* BEGIN *

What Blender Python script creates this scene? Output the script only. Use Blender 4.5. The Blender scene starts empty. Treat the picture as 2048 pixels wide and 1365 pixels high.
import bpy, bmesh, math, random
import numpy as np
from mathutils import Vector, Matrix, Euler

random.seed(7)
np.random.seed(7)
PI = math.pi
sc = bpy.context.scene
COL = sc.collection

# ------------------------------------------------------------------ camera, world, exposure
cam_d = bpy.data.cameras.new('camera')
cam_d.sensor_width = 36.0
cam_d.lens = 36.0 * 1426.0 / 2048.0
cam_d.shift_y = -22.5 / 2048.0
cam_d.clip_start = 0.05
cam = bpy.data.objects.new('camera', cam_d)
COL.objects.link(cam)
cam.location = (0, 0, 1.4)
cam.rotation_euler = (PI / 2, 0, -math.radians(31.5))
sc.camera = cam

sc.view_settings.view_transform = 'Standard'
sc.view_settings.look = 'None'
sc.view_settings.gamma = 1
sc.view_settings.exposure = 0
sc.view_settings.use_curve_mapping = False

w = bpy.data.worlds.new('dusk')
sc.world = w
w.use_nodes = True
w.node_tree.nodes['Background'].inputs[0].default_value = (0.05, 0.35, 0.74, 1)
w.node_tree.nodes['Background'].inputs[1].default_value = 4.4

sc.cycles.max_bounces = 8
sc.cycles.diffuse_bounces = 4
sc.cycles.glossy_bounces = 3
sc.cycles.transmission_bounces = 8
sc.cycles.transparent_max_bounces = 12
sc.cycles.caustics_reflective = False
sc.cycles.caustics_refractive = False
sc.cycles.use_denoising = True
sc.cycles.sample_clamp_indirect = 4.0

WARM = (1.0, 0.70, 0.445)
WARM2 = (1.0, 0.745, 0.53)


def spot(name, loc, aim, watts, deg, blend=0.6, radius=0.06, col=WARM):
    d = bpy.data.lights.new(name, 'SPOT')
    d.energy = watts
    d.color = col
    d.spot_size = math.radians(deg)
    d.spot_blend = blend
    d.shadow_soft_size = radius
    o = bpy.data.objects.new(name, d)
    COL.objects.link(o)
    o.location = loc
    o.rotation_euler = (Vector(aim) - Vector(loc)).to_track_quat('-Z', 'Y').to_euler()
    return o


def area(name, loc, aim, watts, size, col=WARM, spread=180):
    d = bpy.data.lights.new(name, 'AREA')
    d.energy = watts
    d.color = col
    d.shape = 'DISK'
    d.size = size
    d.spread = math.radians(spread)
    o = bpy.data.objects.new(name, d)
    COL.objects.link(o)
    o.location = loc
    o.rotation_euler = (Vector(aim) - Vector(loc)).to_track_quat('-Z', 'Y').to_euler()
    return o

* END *

- **Given request**
Give back the listing exactly, please, from its first line to the line containing "COL = sc.collection", inclusive, and nothing past that line.

- **Exercise output**
What Blender Python script creates this scene? Output the script only. Use Blender 4.5. The Blender scene starts empty. Treat the picture as 2048 pixels wide and 1365 pixels high.
import bpy, bmesh, math, random
import numpy as np
from mathutils import Vector, Matrix, Euler

random.seed(7)
np.random.seed(7)
PI = math.pi
sc = bpy.context.scene
COL = sc.collection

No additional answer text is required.